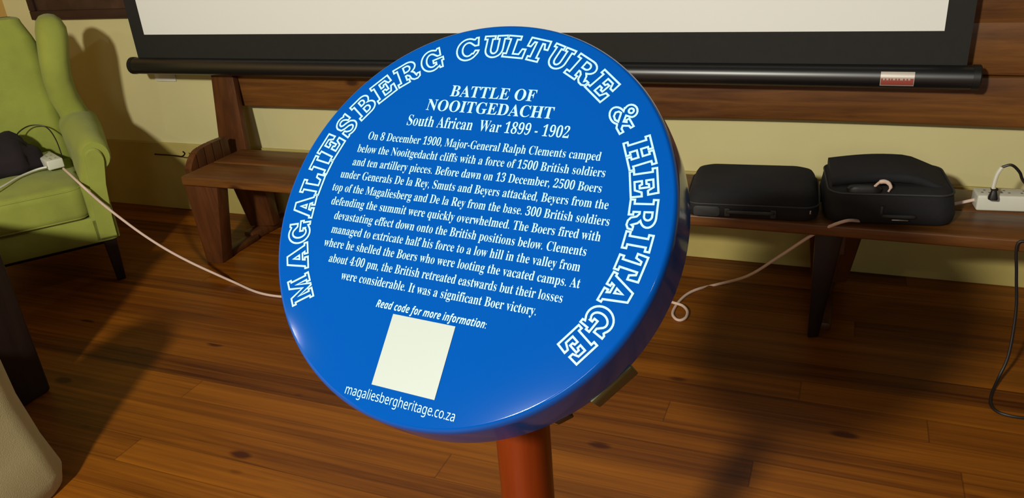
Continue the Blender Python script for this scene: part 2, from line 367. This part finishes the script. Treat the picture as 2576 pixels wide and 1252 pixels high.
def ribbon(bm, pts, wd):
    # drop coincident points
    q = []
    for p in pts:
        if not q or (Vector(p)-Vector(q[-1])).length > 1e-5: q.append(p)
    if (Vector(q[0])-Vector(q[-1])).length < 1e-5: q.pop()
    n = len(q); I = []; O = []
    for i in range(n):
        a, b, c = Vector(q[i-1]), Vector(q[i]), Vector(q[(i+1) % n])
        t1 = (b-a).normalized(); t2 = (c-b).normalized()
        n1 = Vector((-t1.y, t1.x)); n2 = Vector((-t2.y, t2.x)); mv = n1+n2
        if mv.length < 1e-4: mv = n1
        mv.normalize(); k = min(1/max(mv.dot(n1), 0.35), 1.9)
        I.append(b+mv*(wd/2*k)); O.append(b-mv*(wd/2*k))
    vi = [bm.verts.new((p.x, p.y, 0)) for p in I]; vo = [bm.verts.new((p.x, p.y, 0)) for p in O]
    for i in range(n):
        j = (i+1) % n
        bm.faces.new((vi[i], vi[j], vo[j], vo[i]))
ring = [('M', -129.8, -120.6), ('A', -118.9, -109.4), ('G', -109.3, -101.0), ('A', -100.3, -91.7), ('L', -91.6, -83.8), ('I', -83.4, -78.0), ('E', -77.8, -69.2), ('S', -68.4, -60.6),
        ('B', -59.9, -51.6), ('E', -51.0, -42.5), ('R', -41.7, -32.4), ('G', -31.6, -22.9), ('C', -18.4, -9.6), ('U', -8.8, 0.0), ('L', -0.8, 7.3), ('T', 6.9, 14.9), ('U', 15.6, 24.0),
        ('R', 24.5, 34.4), ('E', 34.4, 43.0), ('&', 47.2, 56.8), ('H', 60.5, 70.4), ('E', 70.6, 79.3), ('R', 79.8, 89.5), ('I', 90.0, 95.2), ('T', 95.6, 103.8), ('A', 102.9, 112.4), ('G', 112.7, 121.1), ('E', 121.4, 129.7)]
bm = NB()
for ch, a0, a1 in ring:
    am = math.radians((a0+a1)/2); rb = 0.2035 + max(0, abs((a0+a1)/2)-85)/45*0.0048
    wd = 2*rb*math.sin(math.radians(a1-a0)/2); cap = 0.0300
    rt = Vector((math.cos(am), -math.sin(am))); up = Vector((math.sin(am), math.cos(am)))
    for poly in G[ch]:
        ribbon(bm, [tuple(up*(rb+y*cap)+rt*((x-0.5)*wd)) for x, y in poly], 0.00235)
on_disc('ring_lettering', bm, m_letter, 0.0006)

# post, with its top cut to the slope of the disc
bm = NB(); pr = 0.0395
def under(x, y):  # height of the plane 10 mm behind the disc face
    d = PC - PN*0.0095
    return d.z - ((x-d.x)*PN.x + (y-d.y)*PN.y)/PN.z
N = 32
bot = [Vector((-0.383+pr*math.cos(2*PI*i/N), 0.85+pr*math.sin(2*PI*i/N), 0)) for i in range(N)]
top = [Vector((p.x, p.y, under(p.x, p.y))) for p in bot]
for rg in (bot, top):
    for p in rg: p -= Vector((-0.383, 0.85, 0))
loft(bm, [bot, top]); obj('post', bm, m_post, sign)
# mounting brackets behind the rim
def bracket(px, py, ln, dep, ang, m, nm):
    bm = NB(); box(bm, (-ln/2, -0.024, -DEP-dep), (ln/2, 0.012, -DEP+0.006), 0.0015)
    a = math.radians(ang); up = Vector((math.sin(a), math.cos(a), 0)); rt = Vector((-up.y, up.x, 0))*-1
    mm = Matrix(((rt.x, up.x*-1, 0, up.x*0.236), (rt.y, up.y*-1, 0, up.y*0.236), (0, 0, 1, 0), (0, 0, 0, 1)))
    for v in bm.verts: v.co = mm @ v.co
    o = obj(nm, bm, m, disc); return o
bracket(0, 0, 0.058, 0.030, 126.5, m_olive, 'mounting_bracket')
bracket(0, 0, 0.020, 0.012, 141.0, m_capbar, 'mounting_clip')

# ------------------------------------------------------------------ projection screen
SY = 2.87; SQ = SY/2.70
scr = thing('projection_screen', 'big white pull-down projection screen with black border and round black bottom bar', 'projection screen', (-1.31, SY, 0.82))
def P(o, bm_co): return bm_co
def local(bm, o):
    for v in bm.verts: v.co -= o.location
    return bm
XL, XR, XLo, XRo = [v*SQ for v in (-2.885, 0.257, -2.955, 0.330)]
sz = lambda z: CAMH-(CAMH-z)*SQ
bm = NB(); hexa(bm, [(XL, SY-.001, sz(.983)), (XR, SY-.001, sz(.967)), (XR, SY+.0012, sz(.967)), (XL, SY+.0012, sz(.983))], [(XL, SY-.001, 2.45), (XR, SY-.001, 2.45), (XR, SY+.0012, 2.45), (XL, SY+.0012, 2.45)])
obj('screen_fabric', local(bm, scr), m_screen, scr, smooth=False)
bm = NB()
def slab(x0, x1, za0, za1, zb0, zb1):
    hexa(bm, [(x0, SY-.0016, za0), (x1, SY-.0016, za1), (x1, SY+.0016, za1), (x0, SY+.0016, za0)], [(x0, SY-.0016, zb0), (x1, SY-.0016, zb1), (x1, SY+.0016, zb1), (x0, SY+.0016, zb0)])
slab(XLo, XL, sz(.84), sz(.84), 2.52, 2.52); slab(XR, XRo, sz(.83), sz(.83), 2.52, 2.52); slab(XL, XR, sz(.84), sz(.83), sz(.983), sz(.967)); slab(XL, XR, 2.45, 2.45, 2.52, 2.52)
obj('border', local(bm, scr), m_black, scr, smooth=False)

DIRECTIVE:
Go through the data above and transcribe it in full, omitting any image.

EXERCISE SOLUTION:
Continue the Blender Python script for this scene: part 2, from line 367. This part finishes the script. Treat the picture as 2576 pixels wide and 1252 pixels high.
def ribbon(bm, pts, wd):
    # drop coincident points
    q = []
    for p in pts:
        if not q or (Vector(p)-Vector(q[-1])).length > 1e-5: q.append(p)
    if (Vector(q[0])-Vector(q[-1])).length < 1e-5: q.pop()
    n = len(q); I = []; O = []
    for i in range(n):
        a, b, c = Vector(q[i-1]), Vector(q[i]), Vector(q[(i+1) % n])
        t1 = (b-a).normalized(); t2 = (c-b).normalized()
        n1 = Vector((-t1.y, t1.x)); n2 = Vector((-t2.y, t2.x)); mv = n1+n2
        if mv.length < 1e-4: mv = n1
        mv.normalize(); k = min(1/max(mv.dot(n1), 0.35), 1.9)
        I.append(b+mv*(wd/2*k)); O.append(b-mv*(wd/2*k))
    vi = [bm.verts.new((p.x, p.y, 0)) for p in I]; vo = [bm.verts.new((p.x, p.y, 0)) for p in O]
    for i in range(n):
        j = (i+1) % n
        bm.faces.new((vi[i], vi[j], vo[j], vo[i]))
ring = [('M', -129.8, -120.6), ('A', -118.9, -109.4), ('G', -109.3, -101.0), ('A', -100.3, -91.7), ('L', -91.6, -83.8), ('I', -83.4, -78.0), ('E', -77.8, -69.2), ('S', -68.4, -60.6),
        ('B', -59.9, -51.6), ('E', -51.0, -42.5), ('R', -41.7, -32.4), ('G', -31.6, -22.9), ('C', -18.4, -9.6), ('U', -8.8, 0.0), ('L', -0.8, 7.3), ('T', 6.9, 14.9), ('U', 15.6, 24.0),
        ('R', 24.5, 34.4), ('E', 34.4, 43.0), ('&', 47.2, 56.8), ('H', 60.5, 70.4), ('E', 70.6, 79.3), ('R', 79.8, 89.5), ('I', 90.0, 95.2), ('T', 95.6, 103.8), ('A', 102.9, 112.4), ('G', 112.7, 121.1), ('E', 121.4, 129.7)]
bm = NB()
for ch, a0, a1 in ring:
    am = math.radians((a0+a1)/2); rb = 0.2035 + max(0, abs((a0+a1)/2)-85)/45*0.0048
    wd = 2*rb*math.sin(math.radians(a1-a0)/2); cap = 0.0300
    rt = Vector((math.cos(am), -math.sin(am))); up = Vector((math.sin(am), math.cos(am)))
    for poly in G[ch]:
        ribbon(bm, [tuple(up*(rb+y*cap)+rt*((x-0.5)*wd)) for x, y in poly], 0.00235)
on_disc('ring_lettering', bm, m_letter, 0.0006)

# post, with its top cut to the slope of the disc
bm = NB(); pr = 0.0395
def under(x, y):  # height of the plane 10 mm behind the disc face
    d = PC - PN*0.0095
    return d.z - ((x-d.x)*PN.x + (y-d.y)*PN.y)/PN.z
N = 32
bot = [Vector((-0.383+pr*math.cos(2*PI*i/N), 0.85+pr*math.sin(2*PI*i/N), 0)) for i in range(N)]
top = [Vector((p.x, p.y, under(p.x, p.y))) for p in bot]
for rg in (bot, top):
    for p in rg: p -= Vector((-0.383, 0.85, 0))
loft(bm, [bot, top]); obj('post', bm, m_post, sign)
# mounting brackets behind the rim
def bracket(px, py, ln, dep, ang, m, nm):
    bm = NB(); box(bm, (-ln/2, -0.024, -DEP-dep), (ln/2, 0.012, -DEP+0.006), 0.0015)
    a = math.radians(ang); up = Vector((math.sin(a), math.cos(a), 0)); rt = Vector((-up.y, up.x, 0))*-1
    mm = Matrix(((rt.x, up.x*-1, 0, up.x*0.236), (rt.y, up.y*-1, 0, up.y*0.236), (0, 0, 1, 0), (0, 0, 0, 1)))
    for v in bm.verts: v.co = mm @ v.co
    o = obj(nm, bm, m, disc); return o
bracket(0, 0, 0.058, 0.030, 126.5, m_olive, 'mounting_bracket')
bracket(0, 0, 0.020, 0.012, 141.0, m_capbar, 'mounting_clip')

# ------------------------------------------------------------------ projection screen
SY = 2.87; SQ = SY/2.70
scr = thing('projection_screen', 'big white pull-down projection screen with black border and round black bottom bar', 'projection screen', (-1.31, SY, 0.82))
def P(o, bm_co): return bm_co
def local(bm, o):
    for v in bm.verts: v.co -= o.location
    return bm
XL, XR, XLo, XRo = [v*SQ for v in (-2.885, 0.257, -2.955, 0.330)]
sz = lambda z: CAMH-(CAMH-z)*SQ
bm = NB(); hexa(bm, [(XL, SY-.001, sz(.983)), (XR, SY-.001, sz(.967)), (XR, SY+.0012, sz(.967)), (XL, SY+.0012, sz(.983))], [(XL, SY-.001, 2.45), (XR, SY-.001, 2.45), (XR, SY+.0012, 2.45), (XL, SY+.0012, 2.45)])
obj('screen_fabric', local(bm, scr), m_screen, scr, smooth=False)
bm = NB()
def slab(x0, x1, za0, za1, zb0, zb1):
    hexa(bm, [(x0, SY-.0016, za0), (x1, SY-.0016, za1), (x1, SY+.0016, za1), (x0, SY+.0016, za0)], [(x0, SY-.0016, zb0), (x1, SY-.0016, zb1), (x1, SY+.0016, zb1), (x0, SY+.0016, zb0)])
slab(XLo, XL, sz(.84), sz(.84), 2.52, 2.52); slab(XR, XRo, sz(.83), sz(.83), 2.52, 2.52); slab(XL, XR, sz(.84), sz(.83), sz(.983), sz(.967)); slab(XL, XR, 2.45, 2.45, 2.52, 2.52)
obj('border', local(bm, scr), m_black, scr, smooth=False)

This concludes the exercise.